At the end of a detective novel, the oddball detective usually isn't rich, usually isn't rewarded much, and the truth has been detected, but not often with the effect of improving the world (e.g. “Chinatown”). (Inherent Vice is an interesting goof on genre. Pynchon's detective learns little and immediately forgets it.)

Trial of the Century, the script
I referred, before, to the Lindbergh baby and Bruno Hauptmann. Hauptmann was almost certainly innocent, but he was executed. That trial followed after Sacco and Vanzetti, and later there would be Leopold and Loeb. In all of these cases, the newspapers presented the prosecution's case. Why?

Essentially, the television today, like the newspaper then, got customers by getting lurid details, and the prosecution has them. The person mounting a defense has nothing to offer. “I have an exclusive for you about my client sitting at home that day” won't cause a run at the newspaper box or sustain :45 of pundit plaudits. The defense is mounting a case of “not.” The prosecution gives facts that recreate the primary anxiety of crime (the missing criminal) by repeating (“Someone did this”) and offers relief in the form of circumstances (“Defendant said this, but this was true”). The combination writes copy, compels the anchors emotionally, addicts the viewers, and, honestly, works upon our primal selves. Prosecution always has an advantage in a Trial of the Century, no matter how restrained it is, because simply providing the details of the crime and giving the mere name of the suspect is sufficient for our needs to put the two together.

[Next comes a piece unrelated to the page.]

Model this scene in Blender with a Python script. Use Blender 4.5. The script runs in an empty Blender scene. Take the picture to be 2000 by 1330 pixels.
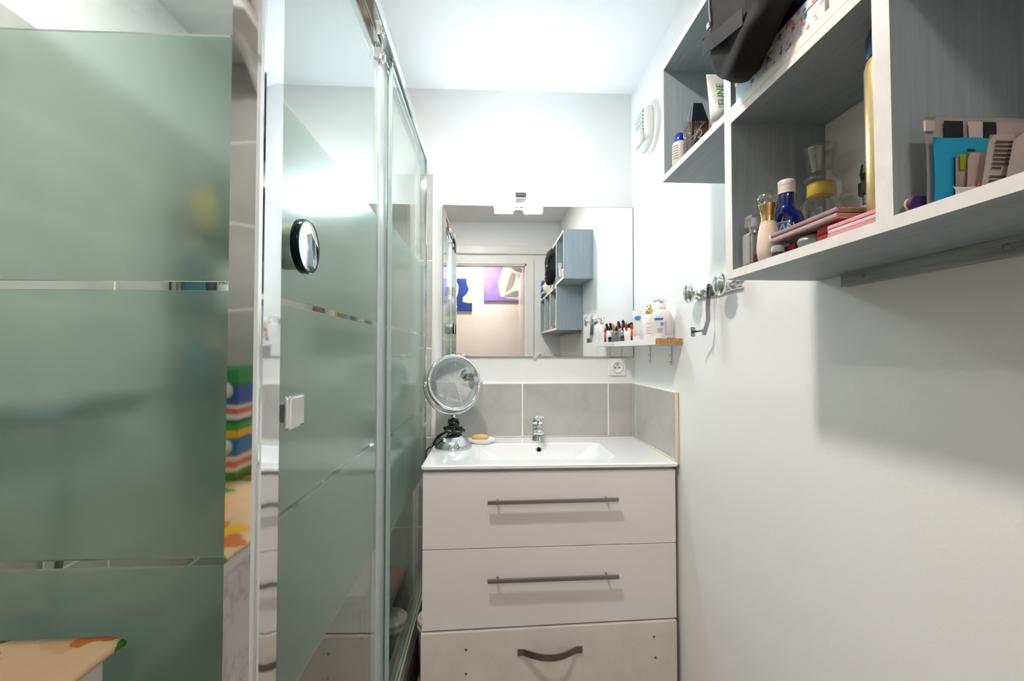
import bpy, bmesh, math, random
from mathutils import Vector, Matrix, noise
random.seed(7)
# ------------------------------------------------------------------ scene, camera, world, exposure
# Coordinates below are metres with z = 0 at eye height; everything is lifted by LIFT at the end (floor at 0).
SC = bpy.context.scene
COL = SC.collection
LIFT = 1.15
FLOOR = -1.15
CEIL = 1.108
XR, XL, YB, YR = 0.608, -1.045, 1.90, -0.20
cam = bpy.data.cameras.new('camera')
cam.sensor_width = 36.0
cam.lens = 16.0
cam.clip_start = 0.01
camo = bpy.data.objects.new('camera', cam)
COL.objects.link(camo)
YAW, PITCH = math.radians(2.8335), math.radians(1.4802)
camo.rotation_euler = (math.pi / 2 + PITCH, 0, -YAW)
camo.location = (0, 0, 0)
SC.camera = camo
SC.view_settings.view_transform = 'Standard'
SC.view_settings.look = 'None'
SC.view_settings.gamma = 1.0
SC.view_settings.use_curve_mapping = False
SC.view_settings.exposure = 1.74
W = bpy.data.worlds.new('world')
SC.world = W
W.use_nodes = True
W.node_tree.nodes['Background'].inputs[0].default_value = (0.9, 0.95, 1.0, 1)
W.node_tree.nodes['Background'].inputs[1].default_value = 0.3
SC.cycles.max_bounces = 8
SC.cycles.transmission_bounces = 6
SC.cycles.diffuse_bounces = 4
SC.cycles.glossy_bounces = 4
SC.cycles.transparent_max_bounces = 16
SC.cycles.adaptive_threshold = 0.1
SC.cycles.adaptive_min_samples = 16

LAMP_E = 33.0
SPOT_W = 4.7
SHOWER_W = 1.2
HALL_W = 4.4

# ------------------------------------------------------------------ materials
def lin(h):
    if isinstance(h, (tuple, list)):
        return tuple(h[:3])
    h = h.lstrip('#')
    o = []
    for i in (0, 2, 4):
        c = int(h[i:i + 2], 16) / 255
        o.append(c / 12.92 if c <= 0.04045 else ((c + 0.055) / 1.055) ** 2.4)
    return tuple(o)

class NT:
    def __init__(s, name):
        s.m = bpy.data.materials.new(name)
        s.m.use_nodes = True
        s.t = s.m.node_tree
        s.t.nodes.clear()
        s.out = s.n('ShaderNodeOutputMaterial')
    def n(s, typ, **kw):
        nd = s.t.nodes.new(typ)
        for k, v in kw.items():
            setattr(nd, k, v)
        return nd
    def l(s, a, b):
        s.t.links.new(a, b)
    def coord(s, scale=(1, 1, 1), kind='Object'):
        tc = s.n('ShaderNodeTexCoord')
        mp = s.n('ShaderNodeMapping')
        mp.inputs['Scale'].default_value = scale
        s.l(tc.outputs[kind], mp.inputs[0])
        return mp.outputs[0]
    def ramp(s, fac, stops, interp='LINEAR'):
        r = s.n('ShaderNodeValToRGB')
        r.color_ramp.interpolation = interp
        el = r.color_ramp.elements
        while len(el) < len(stops):
            el.new(0.5)
        for e, (p, c) in zip(el, stops):
            e.position = p
            e.color = (*lin(c), 1)
        s.l(fac, r.inputs[0])
        return r.outputs[0]
    def noise(s, vec, scale, detail=4, rough=0.55, dist=0.0):
        n = s.n('ShaderNodeTexNoise')
        n.inputs['Scale'].default_value = scale
        n.inputs['Detail'].default_value = detail
        n.inputs['Roughness'].default_value = rough
        n.inputs['Distortion'].default_value = dist
        s.l(vec, n.inputs['Vector'])
        return n.outputs['Fac']
    def bump(s, h, strength, dist=0.002):
        b = s.n('ShaderNodeBump')
        b.inputs['Strength'].default_value = strength
        b.inputs['Distance'].default_value = dist
        s.l(h, b.inputs['Height'])
        return b.outputs[0]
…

In a Trial of the Century, the public gets to participate in a procedural. The reader of the Daily Paper gets to assemble all the facts, just like the detective, and gets to achieve the greatest of psychological triumphs: healing the fear. The fear crime presents is that any and all of us can be next, and we turn to detective shows because we get to have faith in a world that works, but what we really would want is the chance to solve it ourselves, to be the agent of healing. (The number of amateur detectives trying to solve Zodiac is staggering.) The detailed coverage offers each of us the chance to star in the show.

We can see, I think, that the outrage the public is feeling today is programmed into the very process.

Why the world is angry: Justice and Poetic Justice
Aristotle, in Poetics, said that fiction is better than history, because history only tells us what happened, where fiction tells us what should or must occur. He meant that fiction tells us what should occur, morally, or what must occur, logically. A real king going into battle might yell, “This way!” Shakespeare has him give an inspiring speech about the emerald isle and happy few and into the breech, because Kings should talk that way.

Fictional justice, and we are swimming in it, sets us up the character and follows through with the logic of the character, or with an acceptable amount of curve. In reality, the evil flourish and the good die by the hundreds of thousands.

Real justice relies on juries and judges' instructions to the jury. Real justice has jurors who may be a bit dim. Real justice is what we really have. Sometimes real justice is smarter than fictional justice. Either way, it is real, and the Trial of the Century demands that it be otherwise.

Our Trials of the Century have been best for public interest when they have been most psychologically fearful, most primal, most vicious. Lindsay Winehouse's drugs won't do much, but the graphic case of Othello-scripted jealousy or Medea-like infanticide demands the tragic or epic conclusion. In addition, when the television or newspaper create the beast, it has conditioned into prosecution material, an internal interest in fear, an existential threat to the family structure of America, and thus a need for a guilty criminal for the hanging that will heal that threat.

Real trials can't be trails of the century, unless we want more Sacco and Vanzettis, more Goldbergs, more Hauptmanns.